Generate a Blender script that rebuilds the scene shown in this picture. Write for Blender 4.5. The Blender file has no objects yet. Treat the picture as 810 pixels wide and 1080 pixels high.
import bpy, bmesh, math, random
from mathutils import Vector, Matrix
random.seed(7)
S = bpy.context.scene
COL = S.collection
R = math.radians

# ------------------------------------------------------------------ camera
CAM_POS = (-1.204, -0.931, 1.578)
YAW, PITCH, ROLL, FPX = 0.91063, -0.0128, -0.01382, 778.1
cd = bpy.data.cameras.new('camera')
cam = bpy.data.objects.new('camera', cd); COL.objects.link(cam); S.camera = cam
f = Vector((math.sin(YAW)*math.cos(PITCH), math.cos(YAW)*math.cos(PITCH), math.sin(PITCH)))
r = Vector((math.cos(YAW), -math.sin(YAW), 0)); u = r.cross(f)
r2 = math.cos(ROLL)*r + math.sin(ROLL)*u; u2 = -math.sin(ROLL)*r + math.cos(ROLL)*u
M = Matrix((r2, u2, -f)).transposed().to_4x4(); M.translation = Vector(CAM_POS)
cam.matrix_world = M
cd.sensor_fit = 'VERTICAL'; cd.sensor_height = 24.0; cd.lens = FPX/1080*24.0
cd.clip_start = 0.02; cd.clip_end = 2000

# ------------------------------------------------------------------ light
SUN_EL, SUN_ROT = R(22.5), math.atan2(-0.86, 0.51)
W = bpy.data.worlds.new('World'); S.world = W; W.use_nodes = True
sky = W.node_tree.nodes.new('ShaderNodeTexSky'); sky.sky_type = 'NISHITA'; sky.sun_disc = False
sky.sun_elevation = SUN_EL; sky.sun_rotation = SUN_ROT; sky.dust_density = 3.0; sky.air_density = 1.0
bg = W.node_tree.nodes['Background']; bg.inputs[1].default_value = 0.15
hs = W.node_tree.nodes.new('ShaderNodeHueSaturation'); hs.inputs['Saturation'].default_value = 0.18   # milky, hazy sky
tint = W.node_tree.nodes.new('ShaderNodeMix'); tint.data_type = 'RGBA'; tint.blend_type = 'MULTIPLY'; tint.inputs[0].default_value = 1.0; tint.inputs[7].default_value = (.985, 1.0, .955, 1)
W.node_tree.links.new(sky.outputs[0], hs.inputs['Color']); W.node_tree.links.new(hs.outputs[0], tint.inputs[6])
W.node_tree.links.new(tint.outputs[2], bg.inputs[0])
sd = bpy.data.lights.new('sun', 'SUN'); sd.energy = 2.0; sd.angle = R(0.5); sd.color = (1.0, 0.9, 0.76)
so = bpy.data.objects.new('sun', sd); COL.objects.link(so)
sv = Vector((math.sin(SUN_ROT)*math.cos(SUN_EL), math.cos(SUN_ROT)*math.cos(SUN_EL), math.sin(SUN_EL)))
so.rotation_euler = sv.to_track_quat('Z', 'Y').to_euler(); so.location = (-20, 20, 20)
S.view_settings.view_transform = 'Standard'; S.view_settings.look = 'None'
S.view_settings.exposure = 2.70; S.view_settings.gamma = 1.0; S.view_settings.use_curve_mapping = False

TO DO
Take the lines above from the first through the one containing "cd.clip_start = 0.02; cd.clip_end = 2000" and reproduce them exactly; include nothing else.

THE RESULT
Generate a Blender script that rebuilds the scene shown in this picture. Write for Blender 4.5. The Blender file has no objects yet. Treat the picture as 810 pixels wide and 1080 pixels high.
import bpy, bmesh, math, random
from mathutils import Vector, Matrix
random.seed(7)
S = bpy.context.scene
COL = S.collection
R = math.radians

# ------------------------------------------------------------------ camera
CAM_POS = (-1.204, -0.931, 1.578)
YAW, PITCH, ROLL, FPX = 0.91063, -0.0128, -0.01382, 778.1
cd = bpy.data.cameras.new('camera')
cam = bpy.data.objects.new('camera', cd); COL.objects.link(cam); S.camera = cam
f = Vector((math.sin(YAW)*math.cos(PITCH), math.cos(YAW)*math.cos(PITCH), math.sin(PITCH)))
r = Vector((math.cos(YAW), -math.sin(YAW), 0)); u = r.cross(f)
r2 = math.cos(ROLL)*r + math.sin(ROLL)*u; u2 = -math.sin(ROLL)*r + math.cos(ROLL)*u
M = Matrix((r2, u2, -f)).transposed().to_4x4(); M.translation = Vector(CAM_POS)
cam.matrix_world = M
cd.sensor_fit = 'VERTICAL'; cd.sensor_height = 24.0; cd.lens = FPX/1080*24.0
cd.clip_start = 0.02; cd.clip_end = 2000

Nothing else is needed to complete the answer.